**Stated exercise**
Up to and including the line with "scene.view_settings.exposure=0.0", write out the listing from its first line, minus the pictures.

**Information provided**
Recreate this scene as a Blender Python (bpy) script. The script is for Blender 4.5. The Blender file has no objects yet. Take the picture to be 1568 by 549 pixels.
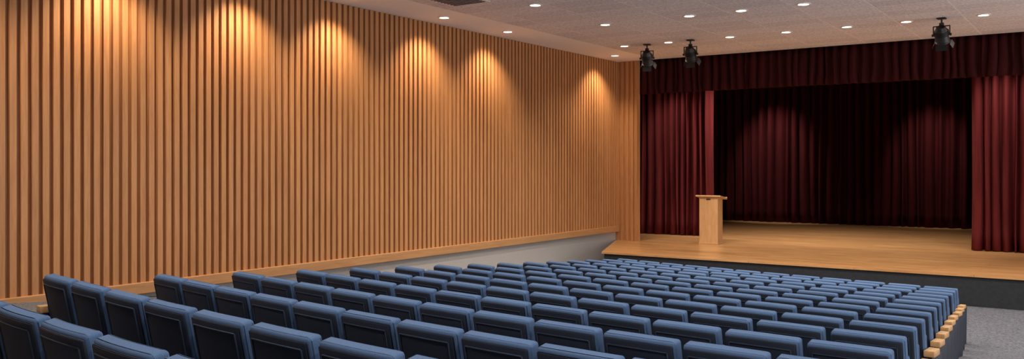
import bpy, bmesh, math, random
from mathutils import Vector, Matrix
random.seed(7)
S=1.15; ZOFF=2.3
scene=bpy.context.scene
scene.view_settings.view_transform='Standard'
scene.view_settings.look='None'
scene.view_settings.exposure=0.0

# ------------------------------------------------------------ materials
def new_mat(name):
    m=bpy.data.materials.new(name); m.use_nodes=True
    nt=m.node_tree; b=nt.nodes['Principled BSDF']
    return m,nt,b
def N(nt,t,**kw):
    n=nt.nodes.new(t)
    for k,v in kw.items(): setattr(n,k,v)
    return n
def simple(name,col,rough=0.6,spec=0.5,metal=0,bump=0,bscale=200,var=0.0,vscale=20):
    m,nt,b=new_mat(name)
    b.inputs['Roughness'].default_value=rough
    b.inputs['Metallic'].default_value=metal
    b.inputs['Specular IOR Level'].default_value=spec
    tc=N(nt,'ShaderNodeTexCoord')
    nz=N(nt,'ShaderNodeTexNoise'); nz.inputs['Scale'].default_value=vscale; nz.inputs['Detail'].default_value=4
    nt.links.new(tc.outputs['Object'],nz.inputs['Vector'])
    r=N(nt,'ShaderNodeValToRGB')
    r.color_ramp.elements[0].position=0.3; r.color_ramp.elements[1].position=0.7
    r.color_ramp.elements[0].color=(*[c*(1-var) for c in col],1)
    r.color_ramp.elements[1].color=(*[min(1,c*(1+var)) for c in col],1)
    nt.links.new(nz.outputs['Fac'],r.inputs['Fac']); nt.links.new(r.outputs['Color'],b.inputs['Base Color'])
    if bump:
        n2=N(nt,'ShaderNodeTexNoise'); n2.inputs['Scale'].default_value=bscale
        nt.links.new(tc.outputs['Object'],n2.inputs['Vector'])
        bp=N(nt,'ShaderNodeBump'); bp.inputs['Strength'].default_value=bump; bp.inputs['Distance'].default_value=0.01
        nt.links.new(n2.outputs['Fac'],bp.inputs['Height']); nt.links.new(bp.outputs['Normal'],b.inputs['Normal'])
    return m
def wood(name,c1,c2,scale=(9,9,0.7),rough=0.5,island=True,ring=1.0):
    m,nt,b=new_mat(name)
    b.inputs['Roughness'].default_value=rough
    tc=N(nt,'ShaderNodeTexCoord'); mp=N(nt,'ShaderNodeMapping'); mp.inputs['Scale'].default_value=scale
    nt.links.new(tc.outputs['Object'],mp.inputs['Vector'])
    nz=N(nt,'ShaderNodeTexNoise'); nz.inputs['Scale'].default_value=3; nz.inputs['Detail'].default_value=8; nz.inputs['Roughness'].default_value=0.65
    nz.inputs['Distortion'].default_value=0.6
    nt.links.new(mp.outputs['Vector'],nz.inputs['Vector'])
    r=N(nt,'ShaderNodeValToRGB')
    r.color_ramp.elements[0].position=0.32; r.color_ramp.elements[1].position=0.68
    r.color_ramp.elements[0].color=(*c1,1); r.color_ramp.elements[1].color=(*c2,1)
    nt.links.new(nz.outputs['Fac'],r.inputs['Fac'])
    out=r.outputs['Color']
    if island:
        g=N(nt,'ShaderNodeNewGeometry'); mr=N(nt,'ShaderNodeMapRange')
        mr.inputs['To Min'].default_value=0.93; mr.inputs['To Max'].default_value=1.07
        nt.links.new(g.outputs['Random Per Island'],mr.inputs['Value'])
        hs=N(nt,'ShaderNodeHueSaturation')
        nt.links.new(mr.outputs['Result'],hs.inputs['Value']); nt.links.new(out,hs.inputs['Color'])
        out=hs.outputs['Color']
    nt.links.new(out,b.inputs['Base Color'])
    bp=N(nt,'ShaderNodeBump'); bp.inputs['Strength'].default_value=0.15; bp.inputs['Distance'].default_value=0.005
    nt.links.new(nz.outputs['Fac'],bp.inputs['Height']); nt.links.new(bp.outputs['Normal'],b.inputs['Normal'])
    return m
def emit(name,col,st):
    m,nt,b=new_mat(name)
    b.inputs['Base Color'].default_value=(*col,1)
    b.inputs['Emission Color'].default_value=(*col,1); b.inputs['Emission Strength'].default_value=st
    return m

M_slat=wood('slat_wood',(0.41,0.180,0.067),(0.53,0.258,0.103))
M_slatback=wood('slat_backing_wood',(0.23,0.090,0.030),(0.30,0.122,0.042),island=False)
M_trim=wood('trim_wood',(0.40,0.19,0.076),(0.50,0.265,0.112),scale=(9,0.6,9),island=False)
M_lect=wood('lectern_oak',(0.46,0.25,0.10),(0.58,0.345,0.155),scale=(6,6,0.8),island=False)
M_cap=wood('armrest_oak',(0.44,0.235,0.092),(0.57,0.33,0.14),scale=(9,2,9),island=False)
M_plaster=simple('grey_plaster',(0.43,0.40,0.375),0.9,0.2,bump=0.4,bscale=60,var=0.14,vscale=60)
M_white=simple('white_soffit_paint',(0.90,0.87,0.86),0.9,0.2,var=0.03)
M_fascia=simple('stage_fascia_charcoal',(0.022,0.024,0.028),0.7,0.3,var=0.15)
M_black=simple('stage_black_paint',(0.008,0.008,0.009),0.95,0.1)
M_backwall=simple('rear_wall_paint',(0.25,0.23,0.22),0.9,0.2,var=0.05)
M_blackmetal=simple('black_metal',(0.012,0.012,0.013),0.4,0.5,var=0.2)
M_fabric=simple('blue_seat_fabric',(0.068,0.125,0.240),0.85,0.35,bump=0.35,bscale=420,var=0.16,vscale=260)
M_shell=simple('seat_back_shell_navy',(0.013,0.019,0.034),0.6,0.3,bump=0.25,bscale=350,var=0.15,vscale=120)
M_pipe=simple('seat_piping_navy',(0.028,0.044,0.075),0.55,0.5)
M_lens=emit('spotlight_glass',(0.3,0.25,0.2),0.3)
M_glow=emit('downlight_glow',(1.0,0.88,0.72),12.0)
M_ring=simple('downlight_ring_white',(0.8,0.78,0.75),0.5)
def velvet(name,c1,c2):
    m,nt,b=new_mat(name)
    b.inputs['Roughness'].default_value=0.85; b.inputs['Specular IOR Level'].default_value=0.08
    b.inputs['Sheen Weight'].default_value=0.08; b.inputs['Sheen Roughness'].default_value=0.4
    b.inputs['Sheen Tint'].default_value=(*c2,1)
    tc=N(nt,'ShaderNodeTexCoord'); mp=N(nt,'ShaderNodeMapping'); mp.inputs['Scale'].default_value=(6,6,0.4)
    nz=N(nt,'ShaderNodeTexNoise'); nz.inputs['Scale'].default_value=2; nz.inputs['Detail'].default_value=5
    nt.links.new(tc.outputs['Object'],mp.inputs['Vector']); nt.links.new(mp.outputs['Vector'],nz.inputs['Vector'])
    r=N(nt,'ShaderNodeValToRGB'); r.color_ramp.elements[0].position=0.3; r.color_ramp.elements[1].position=0.7
    r.color_ramp.elements[0].color=(*c1,1); r.color_ramp.elements[1].color=(*c2,1)
    nt.links.new(nz.outputs['Fac'],r.inputs['Fac']); nt.links.new(r.outputs['Color'],b.inputs['Base Color'])
    return m
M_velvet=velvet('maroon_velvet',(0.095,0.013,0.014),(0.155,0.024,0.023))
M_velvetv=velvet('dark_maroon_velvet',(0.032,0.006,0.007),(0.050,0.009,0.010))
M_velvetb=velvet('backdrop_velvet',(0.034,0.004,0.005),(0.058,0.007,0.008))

# stage floor : planks
def plank_mat():
    m,nt,b=new_mat('stage_floor_oak_planks')
    b.inputs['Roughness'].default_value=0.30
    tc=N(nt,'ShaderNodeTexCoord')
    br=N(nt,'ShaderNodeTexBrick'); br.offset=0.37
    br.inputs['Scale'].default_value=1.0; br.inputs['Brick Width'].default_value=1.9; br.inputs['Row Height'].default_value=0.11
    br.inputs['Mortar Size'].default_value=0.003
    br.inputs['Color1'].default_value=(0.55,0.275,0.105,1); br.inputs['Color2'].default_value=(0.69,0.38,0.16,1)
    br.inputs['Mortar'].default_value=(0.26,0.12,0.045,1)
    nt.links.new(tc.outputs['Object'],br.inputs['Vector'])
    mp=N(nt,'ShaderNodeMapping'); mp.inputs['Scale'].default_value=(0.8,10,1)
    nz=N(nt,'ShaderNodeTexNoise'); nz.inputs['Scale'].default_value=2.5; nz.inputs['Detail'].default_value=8
    nt.links.new(tc.outputs['Object'],mp.inputs['Vector']); nt.links.new(mp.outputs['Vector'],nz.inputs['Vector'])
    mx=N(nt,'ShaderNodeMix',data_type='RGBA',blend_type='MULTIPLY'); mx.inputs[0].default_value=0.9
    r=N(nt,'ShaderNodeValToRGB'); r.color_ramp.elements[0].position=0.3; r.color_ramp.elements[1].position=0.7
    r.color_ramp.elements[0].color=(0.62,0.55,0.48,1); r.color_ramp.elements[1].color=(1,1,1,1)
    nt.links.new(nz.outputs['Fac'],r.inputs['Fac'])
    nt.links.new(br.outputs['Color'],mx.inputs[6]); nt.links.new(r.outputs['Color'],mx.inputs[7])
    nt.links.new(mx.outputs[2],b.inputs['Base Color'])
    return m
M_planks=plank_mat()
def carpet_mat():
    m,nt,b=new_mat('grey_speckled_carpet')
    b.inputs['Roughness'].default_value=0.95; b.inputs['Specular IOR Level'].default_value=0.1
    tc=N(nt,'ShaderNodeTexCoord')
    nz=N(nt,'ShaderNodeTexNoise'); nz.inputs['Scale'].default_value=38; nz.inputs['Detail'].default_value=6; nz.inputs['Roughness'].default_value=0.8
    nt.links.new(tc.outputs['Object'],nz.inputs['Vector'])
    r=N(nt,'ShaderNodeValToRGB'); r.color_ramp.elements[0].position=0.38; r.color_ramp.elements[1].position=0.62
    r.color_ramp.elements[0].color=(0.050,0.051,0.060,1); r.color_ramp.elements[1].color=(0.18,0.18,0.20,1)
    nt.links.new(nz.outputs['Fac'],r.inputs['Fac']); nt.links.new(r.outputs['Color'],b.inputs['Base Color'])
    bp=N(nt,'ShaderNodeBump'); bp.inputs['Strength'].default_value=0.5; bp.inputs['Distance'].default_value=0.01
    nt.links.new(nz.outputs['Fac'],bp.inputs['Height']); nt.links.new(bp.outputs['Normal'],b.inputs['Normal'])
    return m
M_carpet=carpet_mat()
def tile_mat():
    m,nt,b=new_mat('acoustic_ceiling_tile')
    b.inputs['Roughness'].default_value=0.95; b.inputs['Specular IOR Level'].default_value=0.1
    tc=N(nt,'ShaderNodeTexCoord')
    br=N(nt,'ShaderNodeTexBrick'); br.offset=0.0
    br.inputs['Scale'].default_value=1.0; br.inputs['Brick Width'].default_value=1.05; br.inputs['Row Height'].default_value=0.53
    br.inputs['Mortar Size'].default_value=0.014
    br.inputs['Color1'].default_value=(0.88,0.85,0.86,1); br.inputs['Color2'].default_value=(0.77,0.74,0.75,1)
    br.inputs['Mortar'].default_value=(0.96,0.94,0.93,1)
    nt.links.new(tc.outputs['Object'],br.inputs['Vector'])
    nz=N(nt,'ShaderNodeTexNoise'); nz.inputs['Scale'].default_value=22; nz.inputs['Detail'].default_value=5; nz.inputs['Roughness'].default_value=0.8
    nt.links.new(tc.outputs['Object'],nz.inputs['Vector'])
    r=N(nt,'ShaderNodeValToRGB'); r.color_ramp.elements[0].position=0.40; r.color_ramp.elements[1].position=0.58
    r.color_ramp.elements[0].color=(0.60,0.58,0.58,1); r.color_ramp.elements[1].color=(1,1,1,1)
    nt.links.new(nz.outputs['Fac'],r.inputs['Fac'])
    mx=N(nt,'ShaderNodeMix',data_type='RGBA',blend_type='MULTIPLY'); mx.inputs[0].default_value=0.8
    nt.links.new(br.outputs['Color'],mx.inputs[6]); nt.links.new(r.outputs['Color'],mx.inputs[7])
    nt.links.new(mx.outputs[2],b.inputs['Base Color'])
    return m
M_tile=tile_mat()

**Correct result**
Recreate this scene as a Blender Python (bpy) script. The script is for Blender 4.5. The Blender file has no objects yet. Take the picture to be 1568 by 549 pixels.
import bpy, bmesh, math, random
from mathutils import Vector, Matrix
random.seed(7)
S=1.15; ZOFF=2.3
scene=bpy.context.scene
scene.view_settings.view_transform='Standard'
scene.view_settings.look='None'
scene.view_settings.exposure=0.0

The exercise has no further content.